Why Gen Z's AI behavior is not blind trust
The lazy take is that Gen Z trusts AI because they use it often. Skyword’s data suggests something more nuanced.
Gen Z appears comfortable using AI as a starting point, but not necessarily as the final answer. When information feels wrong, incomplete, or inconsistent, they are willing to challenge it.
That matters because AI-generated information is already shaping brand perception. Across the full survey, 17% of consumers said they have switched brands because of AI-generated information, while 19% have avoided a purchase based on what AI told them about a brand.
So the issue is not whether consumers are using AI. They are. The issue is whether the information they find is accurate enough to survive scrutiny.
For Gen Z, that scrutiny may come fast. If AI gets a product detail, policy, feature, or brand claim wrong, younger consumers may not quietly move on. They may call it out.

What marketers should know about AI-savvy consumers
For marketers, Gen Z’s behavior creates a new operating rule: AI visibility without accuracy is a liability.
Here are the practical implications.
1. Treat AI answers as part of the customer journey
Consumers may encounter AI-generated brand information before they ever visit a company website. That means AI outputs can shape expectations, objections, and intent before the brand gets a direct interaction.
2. Audit what AI tools say about your brand
Marketing and comms teams should regularly check how major AI tools describe their products, pricing, policies, competitors, and category positioning.
The goal is not to control every AI answer. That is not realistic. The goal is to spot recurring inaccuracies and fix the source material that may be contributing to them.

3. Make factual brand information easier to verify
Gen Z’s willingness to correct AI suggests they value accuracy and transparency. Brands should make core information easy to find across owned pages, FAQs, help centers, press materials, review platforms, and third-party coverage.
4. Build credibility outside owned channels
Skyword’s broader survey found that when AI-generated information conflicts with brand messaging, 54% of consumers seek third-party validation. That means earned media, analyst mentions, credible reviews, and expert commentary matter more in an AI-influenced research journey.
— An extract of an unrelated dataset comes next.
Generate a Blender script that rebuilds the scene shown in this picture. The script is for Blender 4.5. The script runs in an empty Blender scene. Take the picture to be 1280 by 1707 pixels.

Why AI errors are becoming a brand experience problem
AI misinformation is not just a search problem. It is becoming a customer experience problem.
If a consumer receives incorrect information from an AI tool, the frustration may still land on the brand. Gen Z contacting brands to correct AI errors shows how quickly the burden can shift back to companies.
This creates a strange but important dynamic. Brands may not generate the incorrect AI answer, but they may still be expected to resolve the confusion.
That means marketers, PR teams, customer support teams, and content teams need tighter alignment. Product pages, support articles, press releases, thought leadership, and third-party references all need to tell a consistent story.
In the AI search era, inconsistency is not just messy. It can become machine-readable confusion.
What this means for marketers moving forward
Skyword’s Gen Z data points to a bigger shift in consumer behavior.
Younger consumers are adopting AI quickly, but they are not outsourcing judgment to it. They are using AI, checking AI, and sometimes correcting AI. For brands, that means the next generation of buyers may be both more AI-assisted and more demanding about accuracy.
The takeaway is clear enough: marketers cannot treat AI search as a visibility game alone.
They need to build a more resilient authority ecosystem, where accurate brand information is easy to find, easy to verify, and consistent across the places consumers and AI systems look for answers.
Gen Z may be AI’s power users, but they are also becoming its quality control layer. Brands that ignore that will not just lose visibility. They may lose credibility.